Abstraction and Photography: 1

This is a subject that I should have discussed for project one since many of my posts deal with one kind of abstraction or another.  Pictorial abstraction is conventionally defined as “a work of art with no recognizable subject”. This seems totally at odds with nature of photography which is essentially realistic and representational/ figurative.

The two approaches that have explored include the exaggeration of single characteristics like subjects form or its texture. The other approach generally includes the use of extremes close-ups, distortions and lighting effects. These effects transform the subject in such a way as to make it unidentifiable.  Although not strictly photographic, project one included lighting effects, blurring and numerous references to abstract art.  Project 2, is more photographic, but the imagery is distorted and is often unidentifiable or at times difficult to identify and abstract in nature. Certainly with the automatic-joiners that project 2 have produced, the imagery shifts from the representational to the abstract. 
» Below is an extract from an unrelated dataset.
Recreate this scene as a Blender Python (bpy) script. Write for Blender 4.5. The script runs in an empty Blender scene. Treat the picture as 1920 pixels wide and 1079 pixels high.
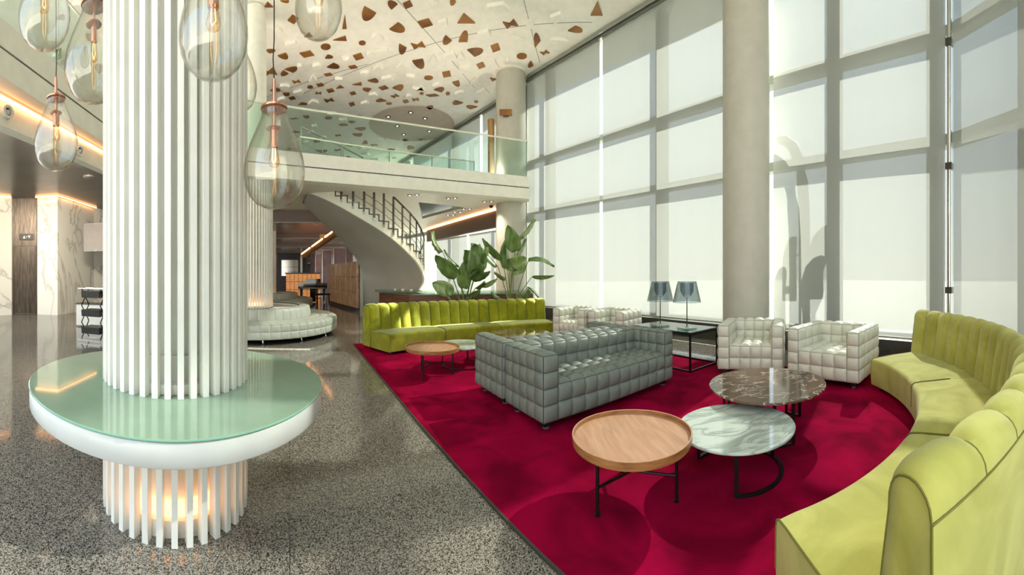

“From the moment Cubism emerged in Europe, around 1907-8, its radically stylized geometric shapes prompted photographers- who were also influenced by Japonisme, Constructivism, and Wassily Kandinsky’s of abstraction (1913)- to imitate what then seemed the essence of Modernism (Mora, G 1998, p.39).  


Alvin Langdon Coburn The New York Octopus 1912


Alvin Langdon Coburn was said to be the first to intentionally abstract photographs. Evidence of this can be found in his 1912 series New York from its Pinnacles. The New York Octopus is a good example. Although many would deny Cubism is abstraction, its stylization of reality led photographers like Coburn to experiment with light and refracted mirrors in 1916. These works were called vortographs by Wyndham Lewis one of the key figures of Vorticism. 






Alvin Langdon Coburn Vortograph 1917


In 1916, Paul Strand made abstracts such as Porch Shadows. These works in turn inspired Fancis Bruguier and members of the Japanese Camera Pictorialists of America. There was an eagerness to link their photography to the avant-garde that was emerging from Europe. 


Paul Strand. Porch Shadows, 1916. 


The move towards abstraction quickly shifted towards the figurative and the stylization of the human body. This approach was associated quite strongly with the Clarence H. White School of Photography. From 1914 many of the professors and students like Laura Gilpin, Paul Outerbridge  Jr., Karl Struss, Margaret Watkins    and  Bernard S. Horne would produce photography informed by experimental abstraction.





 

Bernard S. Horne Design - Princeton
1917 (ca) Gelatin silver print
11 7/8 x 9 15/16




Margaret Watkins The Clarence H. White School of Photography: Design for Marble Floor, "Blythswood," Glasgow 1919

The work of the staff and students =were often reproduced in the magazine Photo=Graphic Art.

Sources:

Mora, G., (1998) Photospeak,  New York: Abbeville Press.